WHAT IS REQUIRED: Wherever a line holds the string "parts", copy that line.

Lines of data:
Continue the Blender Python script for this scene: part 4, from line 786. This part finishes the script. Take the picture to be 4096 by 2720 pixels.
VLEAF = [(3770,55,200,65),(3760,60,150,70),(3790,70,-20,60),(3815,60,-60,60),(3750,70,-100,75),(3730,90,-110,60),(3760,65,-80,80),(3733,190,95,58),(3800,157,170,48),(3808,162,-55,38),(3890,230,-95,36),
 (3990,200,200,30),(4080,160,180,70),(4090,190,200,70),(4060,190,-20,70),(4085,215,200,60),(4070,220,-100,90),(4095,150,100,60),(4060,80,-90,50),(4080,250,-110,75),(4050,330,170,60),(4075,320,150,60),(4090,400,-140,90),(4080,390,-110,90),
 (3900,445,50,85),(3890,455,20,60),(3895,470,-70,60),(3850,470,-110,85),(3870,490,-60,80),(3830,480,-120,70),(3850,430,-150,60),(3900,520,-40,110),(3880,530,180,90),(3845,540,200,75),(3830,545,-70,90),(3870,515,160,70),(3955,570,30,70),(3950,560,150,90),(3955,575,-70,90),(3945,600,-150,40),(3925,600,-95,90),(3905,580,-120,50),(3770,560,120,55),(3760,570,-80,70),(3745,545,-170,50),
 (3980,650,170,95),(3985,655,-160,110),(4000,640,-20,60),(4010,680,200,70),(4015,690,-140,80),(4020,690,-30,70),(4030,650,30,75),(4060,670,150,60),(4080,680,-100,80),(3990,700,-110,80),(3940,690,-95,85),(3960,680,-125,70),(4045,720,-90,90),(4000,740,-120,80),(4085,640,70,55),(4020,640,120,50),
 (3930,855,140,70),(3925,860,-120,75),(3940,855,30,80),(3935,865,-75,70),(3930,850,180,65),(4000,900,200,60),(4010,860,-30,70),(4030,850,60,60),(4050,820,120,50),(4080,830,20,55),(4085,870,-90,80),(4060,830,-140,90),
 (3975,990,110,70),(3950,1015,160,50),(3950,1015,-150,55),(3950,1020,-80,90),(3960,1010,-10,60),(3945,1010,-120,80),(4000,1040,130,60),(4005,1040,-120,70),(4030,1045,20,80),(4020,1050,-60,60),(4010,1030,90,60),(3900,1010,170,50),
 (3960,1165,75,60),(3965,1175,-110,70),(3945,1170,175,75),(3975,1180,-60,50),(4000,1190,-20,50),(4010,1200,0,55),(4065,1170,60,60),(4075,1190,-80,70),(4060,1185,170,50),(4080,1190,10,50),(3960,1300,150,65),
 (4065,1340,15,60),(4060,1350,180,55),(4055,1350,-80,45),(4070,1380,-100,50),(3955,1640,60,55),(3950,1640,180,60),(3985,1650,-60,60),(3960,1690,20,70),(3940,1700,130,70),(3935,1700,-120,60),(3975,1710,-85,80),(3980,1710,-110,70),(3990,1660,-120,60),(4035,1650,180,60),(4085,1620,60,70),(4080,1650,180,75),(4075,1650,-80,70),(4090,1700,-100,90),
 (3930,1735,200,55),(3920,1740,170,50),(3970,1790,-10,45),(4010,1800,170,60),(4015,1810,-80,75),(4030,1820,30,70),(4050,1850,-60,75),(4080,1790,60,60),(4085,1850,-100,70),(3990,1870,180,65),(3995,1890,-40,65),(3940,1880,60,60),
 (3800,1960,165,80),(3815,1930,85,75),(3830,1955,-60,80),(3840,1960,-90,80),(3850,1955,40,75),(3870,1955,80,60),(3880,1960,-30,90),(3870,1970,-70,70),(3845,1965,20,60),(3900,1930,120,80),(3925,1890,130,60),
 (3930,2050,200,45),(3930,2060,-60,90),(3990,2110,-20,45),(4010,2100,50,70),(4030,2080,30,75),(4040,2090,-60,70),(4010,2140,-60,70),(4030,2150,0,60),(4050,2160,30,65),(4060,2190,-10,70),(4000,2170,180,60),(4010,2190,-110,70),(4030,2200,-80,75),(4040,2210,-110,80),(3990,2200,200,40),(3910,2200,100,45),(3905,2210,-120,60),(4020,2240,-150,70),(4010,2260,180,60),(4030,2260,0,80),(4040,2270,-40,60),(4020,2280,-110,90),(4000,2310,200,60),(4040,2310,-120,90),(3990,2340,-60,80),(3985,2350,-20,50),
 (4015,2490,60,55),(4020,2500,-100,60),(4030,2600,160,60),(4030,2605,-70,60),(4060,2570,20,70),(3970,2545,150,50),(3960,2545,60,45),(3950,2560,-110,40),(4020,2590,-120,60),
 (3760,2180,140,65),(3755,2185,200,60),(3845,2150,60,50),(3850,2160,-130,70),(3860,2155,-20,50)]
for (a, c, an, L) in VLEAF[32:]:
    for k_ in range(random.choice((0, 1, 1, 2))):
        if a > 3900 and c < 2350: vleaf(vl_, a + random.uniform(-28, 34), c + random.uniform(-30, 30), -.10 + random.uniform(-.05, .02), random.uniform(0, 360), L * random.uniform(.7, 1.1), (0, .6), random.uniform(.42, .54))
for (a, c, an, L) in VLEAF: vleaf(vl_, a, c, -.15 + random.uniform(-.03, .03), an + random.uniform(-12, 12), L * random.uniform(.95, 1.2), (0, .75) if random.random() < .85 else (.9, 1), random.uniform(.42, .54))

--

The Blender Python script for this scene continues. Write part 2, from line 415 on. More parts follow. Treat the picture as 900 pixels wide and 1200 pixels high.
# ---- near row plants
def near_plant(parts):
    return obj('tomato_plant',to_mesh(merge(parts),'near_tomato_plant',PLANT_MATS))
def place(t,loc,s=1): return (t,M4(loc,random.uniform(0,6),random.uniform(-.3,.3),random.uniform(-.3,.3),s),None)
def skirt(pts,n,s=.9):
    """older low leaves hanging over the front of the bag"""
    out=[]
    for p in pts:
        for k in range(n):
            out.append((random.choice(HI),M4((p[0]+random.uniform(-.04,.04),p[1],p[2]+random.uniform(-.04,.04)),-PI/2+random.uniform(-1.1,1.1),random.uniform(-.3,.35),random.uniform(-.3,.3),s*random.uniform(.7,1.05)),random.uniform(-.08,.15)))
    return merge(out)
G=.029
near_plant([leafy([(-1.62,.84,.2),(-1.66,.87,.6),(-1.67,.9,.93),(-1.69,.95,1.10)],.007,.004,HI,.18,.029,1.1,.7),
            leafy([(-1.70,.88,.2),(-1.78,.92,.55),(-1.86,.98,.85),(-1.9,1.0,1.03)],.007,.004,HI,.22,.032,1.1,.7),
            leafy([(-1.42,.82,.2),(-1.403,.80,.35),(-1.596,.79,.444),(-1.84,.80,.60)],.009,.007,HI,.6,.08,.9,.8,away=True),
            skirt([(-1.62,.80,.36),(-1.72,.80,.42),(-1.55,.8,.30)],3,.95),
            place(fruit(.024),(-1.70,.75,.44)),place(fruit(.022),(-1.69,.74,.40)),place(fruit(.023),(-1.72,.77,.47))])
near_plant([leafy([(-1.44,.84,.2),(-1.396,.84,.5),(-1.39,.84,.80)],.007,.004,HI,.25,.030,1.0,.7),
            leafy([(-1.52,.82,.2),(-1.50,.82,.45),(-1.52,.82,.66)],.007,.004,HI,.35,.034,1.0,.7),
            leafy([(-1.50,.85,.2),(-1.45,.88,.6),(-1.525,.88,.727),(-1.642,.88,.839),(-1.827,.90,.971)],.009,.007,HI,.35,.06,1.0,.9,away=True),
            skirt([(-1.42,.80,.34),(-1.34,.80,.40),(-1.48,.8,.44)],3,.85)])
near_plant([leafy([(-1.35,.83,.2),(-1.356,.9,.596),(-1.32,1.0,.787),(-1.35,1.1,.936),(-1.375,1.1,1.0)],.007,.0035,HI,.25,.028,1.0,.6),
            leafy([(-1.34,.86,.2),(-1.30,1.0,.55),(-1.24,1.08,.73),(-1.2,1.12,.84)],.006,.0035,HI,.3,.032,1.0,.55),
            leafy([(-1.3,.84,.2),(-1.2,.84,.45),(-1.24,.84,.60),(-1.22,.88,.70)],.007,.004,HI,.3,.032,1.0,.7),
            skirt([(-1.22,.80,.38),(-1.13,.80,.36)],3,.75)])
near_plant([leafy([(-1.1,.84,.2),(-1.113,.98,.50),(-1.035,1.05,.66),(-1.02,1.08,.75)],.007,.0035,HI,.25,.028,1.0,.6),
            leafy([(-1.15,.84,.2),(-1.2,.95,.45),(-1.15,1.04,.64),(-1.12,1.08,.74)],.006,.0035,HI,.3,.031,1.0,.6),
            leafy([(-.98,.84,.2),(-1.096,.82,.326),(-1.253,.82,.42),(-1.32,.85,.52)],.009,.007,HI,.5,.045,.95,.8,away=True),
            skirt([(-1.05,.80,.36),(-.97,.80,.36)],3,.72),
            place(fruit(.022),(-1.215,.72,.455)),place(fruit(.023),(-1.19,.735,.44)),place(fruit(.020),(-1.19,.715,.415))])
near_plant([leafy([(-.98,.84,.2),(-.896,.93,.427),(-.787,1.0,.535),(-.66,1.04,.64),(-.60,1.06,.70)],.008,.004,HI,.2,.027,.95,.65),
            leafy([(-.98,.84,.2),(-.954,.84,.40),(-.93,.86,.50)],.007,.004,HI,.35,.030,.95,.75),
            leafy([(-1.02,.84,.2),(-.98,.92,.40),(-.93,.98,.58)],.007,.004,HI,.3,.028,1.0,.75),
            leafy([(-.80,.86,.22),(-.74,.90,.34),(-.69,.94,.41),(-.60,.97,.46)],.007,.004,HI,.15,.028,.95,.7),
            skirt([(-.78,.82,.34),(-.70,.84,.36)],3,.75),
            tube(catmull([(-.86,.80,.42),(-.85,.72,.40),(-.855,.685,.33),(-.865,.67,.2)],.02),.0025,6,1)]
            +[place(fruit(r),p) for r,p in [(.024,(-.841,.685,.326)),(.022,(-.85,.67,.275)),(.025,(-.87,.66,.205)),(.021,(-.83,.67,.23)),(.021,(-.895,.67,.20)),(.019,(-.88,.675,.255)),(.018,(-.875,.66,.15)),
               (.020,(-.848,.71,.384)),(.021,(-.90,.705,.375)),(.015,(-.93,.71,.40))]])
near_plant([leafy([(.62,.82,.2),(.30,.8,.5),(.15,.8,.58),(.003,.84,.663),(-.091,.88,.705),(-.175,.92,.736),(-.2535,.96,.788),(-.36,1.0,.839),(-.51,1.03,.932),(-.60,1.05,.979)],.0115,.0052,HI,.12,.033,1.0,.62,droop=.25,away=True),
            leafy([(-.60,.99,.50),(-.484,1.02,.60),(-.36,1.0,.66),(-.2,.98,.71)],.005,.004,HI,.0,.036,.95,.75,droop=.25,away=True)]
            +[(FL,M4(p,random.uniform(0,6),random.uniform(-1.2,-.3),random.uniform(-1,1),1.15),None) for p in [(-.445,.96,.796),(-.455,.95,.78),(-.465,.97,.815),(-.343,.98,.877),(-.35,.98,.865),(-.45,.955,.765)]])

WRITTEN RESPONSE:
The Blender Python script for this scene continues. Write part 2, from line 415 on. More parts follow. Treat the picture as 900 pixels wide and 1200 pixels high.
def near_plant(parts):
    return obj('tomato_plant',to_mesh(merge(parts),'near_tomato_plant',PLANT_MATS))